こういう冷蔵庫の整理に手や口が出せるのは一人暮らしの利用者さんの場合だ。家族と暮らしている方なら、余計な口出しはしてはいけない。整理癖がうずいても見ない振りをするしかない。
また、利用者さんはヘルパーに何かをあげたがる。でも、物をもらうことやお茶を飲むことも本当は禁止である。ただ、飴玉2,3個とか、何かを手渡したい人がいて、「子供じゃないんだから」と思っても受けとることもある。
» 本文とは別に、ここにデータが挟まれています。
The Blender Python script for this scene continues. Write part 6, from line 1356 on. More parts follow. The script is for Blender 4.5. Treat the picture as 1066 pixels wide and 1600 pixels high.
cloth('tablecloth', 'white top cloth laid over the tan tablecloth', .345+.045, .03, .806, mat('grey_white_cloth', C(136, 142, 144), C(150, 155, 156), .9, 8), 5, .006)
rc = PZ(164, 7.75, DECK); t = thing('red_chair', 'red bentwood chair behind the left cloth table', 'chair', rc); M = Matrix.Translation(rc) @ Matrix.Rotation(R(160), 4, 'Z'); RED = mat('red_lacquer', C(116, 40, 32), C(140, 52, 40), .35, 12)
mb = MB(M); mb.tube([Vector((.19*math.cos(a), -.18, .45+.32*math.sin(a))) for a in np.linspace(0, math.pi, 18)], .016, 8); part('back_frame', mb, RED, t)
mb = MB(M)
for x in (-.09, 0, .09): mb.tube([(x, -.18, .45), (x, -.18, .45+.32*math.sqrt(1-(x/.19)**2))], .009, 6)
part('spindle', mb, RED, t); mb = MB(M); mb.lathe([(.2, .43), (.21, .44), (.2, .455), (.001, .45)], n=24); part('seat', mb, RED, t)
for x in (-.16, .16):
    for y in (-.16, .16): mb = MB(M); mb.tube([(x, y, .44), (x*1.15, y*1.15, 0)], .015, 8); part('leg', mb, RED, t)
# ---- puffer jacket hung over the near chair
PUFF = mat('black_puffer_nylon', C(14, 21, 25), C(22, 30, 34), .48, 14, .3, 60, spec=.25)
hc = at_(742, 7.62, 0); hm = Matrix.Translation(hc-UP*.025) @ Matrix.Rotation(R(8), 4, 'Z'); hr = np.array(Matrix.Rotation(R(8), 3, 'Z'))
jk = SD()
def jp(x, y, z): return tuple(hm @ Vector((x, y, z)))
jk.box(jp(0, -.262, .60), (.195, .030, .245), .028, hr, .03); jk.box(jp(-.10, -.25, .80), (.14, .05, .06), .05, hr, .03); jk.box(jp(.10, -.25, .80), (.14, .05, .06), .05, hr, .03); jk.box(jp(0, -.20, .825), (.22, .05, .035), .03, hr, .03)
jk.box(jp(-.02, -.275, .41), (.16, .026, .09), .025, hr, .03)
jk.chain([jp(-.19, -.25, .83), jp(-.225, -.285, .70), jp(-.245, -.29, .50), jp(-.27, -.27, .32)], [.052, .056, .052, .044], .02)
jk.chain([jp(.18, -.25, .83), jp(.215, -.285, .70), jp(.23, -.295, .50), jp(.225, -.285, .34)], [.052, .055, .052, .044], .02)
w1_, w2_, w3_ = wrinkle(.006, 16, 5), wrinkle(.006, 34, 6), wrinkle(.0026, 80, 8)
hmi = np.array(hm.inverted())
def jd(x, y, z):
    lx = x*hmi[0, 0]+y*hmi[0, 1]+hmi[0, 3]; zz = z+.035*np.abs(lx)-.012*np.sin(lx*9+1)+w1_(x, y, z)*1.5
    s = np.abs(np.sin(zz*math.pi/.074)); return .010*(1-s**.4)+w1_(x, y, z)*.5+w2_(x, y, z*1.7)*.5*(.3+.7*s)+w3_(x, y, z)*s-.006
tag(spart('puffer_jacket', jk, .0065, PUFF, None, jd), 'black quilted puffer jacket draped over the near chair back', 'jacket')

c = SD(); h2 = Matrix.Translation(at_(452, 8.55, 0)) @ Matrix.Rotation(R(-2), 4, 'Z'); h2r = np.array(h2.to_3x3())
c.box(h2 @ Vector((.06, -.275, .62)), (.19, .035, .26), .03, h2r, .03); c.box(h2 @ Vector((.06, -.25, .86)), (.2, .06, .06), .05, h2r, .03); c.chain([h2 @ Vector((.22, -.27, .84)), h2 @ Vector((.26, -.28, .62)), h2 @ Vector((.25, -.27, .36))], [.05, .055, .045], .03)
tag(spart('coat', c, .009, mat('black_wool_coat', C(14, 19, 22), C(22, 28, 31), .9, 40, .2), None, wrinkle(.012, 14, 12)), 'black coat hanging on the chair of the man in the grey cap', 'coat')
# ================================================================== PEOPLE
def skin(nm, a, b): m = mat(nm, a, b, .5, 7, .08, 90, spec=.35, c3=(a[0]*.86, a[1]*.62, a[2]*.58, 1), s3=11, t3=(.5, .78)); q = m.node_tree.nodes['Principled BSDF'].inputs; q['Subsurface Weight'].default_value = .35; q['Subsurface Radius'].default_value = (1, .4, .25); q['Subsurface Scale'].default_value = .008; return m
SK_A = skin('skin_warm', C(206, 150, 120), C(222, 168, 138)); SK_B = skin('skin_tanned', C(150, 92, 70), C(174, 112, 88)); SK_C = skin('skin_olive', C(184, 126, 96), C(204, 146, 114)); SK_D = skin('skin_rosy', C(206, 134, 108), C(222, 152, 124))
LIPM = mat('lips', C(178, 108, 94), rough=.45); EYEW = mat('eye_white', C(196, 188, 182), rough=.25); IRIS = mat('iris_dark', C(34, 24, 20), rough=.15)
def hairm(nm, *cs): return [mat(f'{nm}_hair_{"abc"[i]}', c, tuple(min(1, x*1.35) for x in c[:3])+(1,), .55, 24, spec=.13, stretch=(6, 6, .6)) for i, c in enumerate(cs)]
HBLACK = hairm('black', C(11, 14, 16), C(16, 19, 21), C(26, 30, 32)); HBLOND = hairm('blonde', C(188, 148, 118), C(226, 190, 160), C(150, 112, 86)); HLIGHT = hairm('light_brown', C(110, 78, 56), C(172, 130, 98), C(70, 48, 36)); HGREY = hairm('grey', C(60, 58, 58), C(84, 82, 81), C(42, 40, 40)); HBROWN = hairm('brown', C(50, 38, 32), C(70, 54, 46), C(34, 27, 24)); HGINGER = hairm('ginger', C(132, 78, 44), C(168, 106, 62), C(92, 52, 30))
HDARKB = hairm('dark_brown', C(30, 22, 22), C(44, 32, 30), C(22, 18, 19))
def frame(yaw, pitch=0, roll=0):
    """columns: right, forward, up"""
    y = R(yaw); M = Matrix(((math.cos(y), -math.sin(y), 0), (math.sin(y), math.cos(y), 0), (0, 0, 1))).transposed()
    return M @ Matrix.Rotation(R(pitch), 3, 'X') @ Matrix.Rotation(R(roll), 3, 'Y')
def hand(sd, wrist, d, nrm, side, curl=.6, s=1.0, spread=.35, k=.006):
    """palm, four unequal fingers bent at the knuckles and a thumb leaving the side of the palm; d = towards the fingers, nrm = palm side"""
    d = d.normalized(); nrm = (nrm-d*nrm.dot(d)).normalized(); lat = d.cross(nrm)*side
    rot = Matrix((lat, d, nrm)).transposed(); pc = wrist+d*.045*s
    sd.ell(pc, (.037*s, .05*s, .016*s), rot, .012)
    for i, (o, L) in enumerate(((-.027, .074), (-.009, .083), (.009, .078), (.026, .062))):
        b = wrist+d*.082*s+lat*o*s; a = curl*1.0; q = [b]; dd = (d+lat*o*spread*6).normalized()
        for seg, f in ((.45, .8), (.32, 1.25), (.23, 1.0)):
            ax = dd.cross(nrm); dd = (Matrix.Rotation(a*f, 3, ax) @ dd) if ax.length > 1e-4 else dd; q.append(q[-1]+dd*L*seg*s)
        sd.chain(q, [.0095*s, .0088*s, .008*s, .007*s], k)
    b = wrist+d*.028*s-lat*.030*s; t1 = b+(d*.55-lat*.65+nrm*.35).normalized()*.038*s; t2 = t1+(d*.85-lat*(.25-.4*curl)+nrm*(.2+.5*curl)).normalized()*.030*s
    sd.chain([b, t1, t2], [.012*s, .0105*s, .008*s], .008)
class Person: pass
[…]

しかし、この手渡される物も気をつけないといけない。「車の中で食べて」と仏壇にあったまんじゅうを1個手の中に置いてくれる。しかし、いったいいつから置いてあるまんじゅうだかわからない。この間は、帰り際ヤクルトを2本、ポケットにつっこまれた。後で見たら、賞味期限が去年だった。それでも大丈夫なのかと匂いをかいだら、すえた臭いがした。これを利用者さんは飲んでいないだろうかと心配する。でも、飲まないからくれたのかもしれない。お菓子の袋を開け、半分ぐらい食べて飽きたのか、ヘルパーに渡す人もいる。主任は、「本当に失礼よね。でも、自分では捨てられないから、代わりに捨てると思ってそれは持って来ていい」という。それにね。80、90代の高齢者から見れば、中年のヘルパーだって子供みたいなものなのよ。自分の子供たちも60代なのだから、40代なんて若く見える。子供になにかおやつをあげたいというのは、これはお年寄りの習性なのだ。山に住んでいたときも、お年よりはうちの子に必ず何かお菓子を握らせる。村にひとつある雑貨屋さんに買い物へ行っても、そこのおばさんは店のお菓子をただで子供に握らせる。こちらは売り物なのにと遠慮するが、とにかく何か子供にあげたいのだ。ただ、賞味期限を気にしないだけで、悪気はないのだった。
先日は、帰り際にコップに牛乳を注いでくれ、渡される。「牛乳が配達されるけど、あまってしまうから飲んでいって」と言われた。目の前に差し出され断りきれなくて、牛乳の一気飲みをする。私は牛乳を飲んでお腹を壊す体質ではない。ところが、事務所に帰って書類を書いていたら、胸がむかむかしてきた。「牛乳飲まされた」と言ったら、先輩ヘルパーが「賞味期限切れていたんじゃないの」と言う。だって、コップにつがれて確認できなかったし、「これ大丈夫ですか」と失礼なこと聞けない。その午後、久しぶりにお腹が痛くなって大変な思いをするはめになった。やはり、賞味期限は確認しなければ、牛乳を断る勇気を持たないといけないと反省する。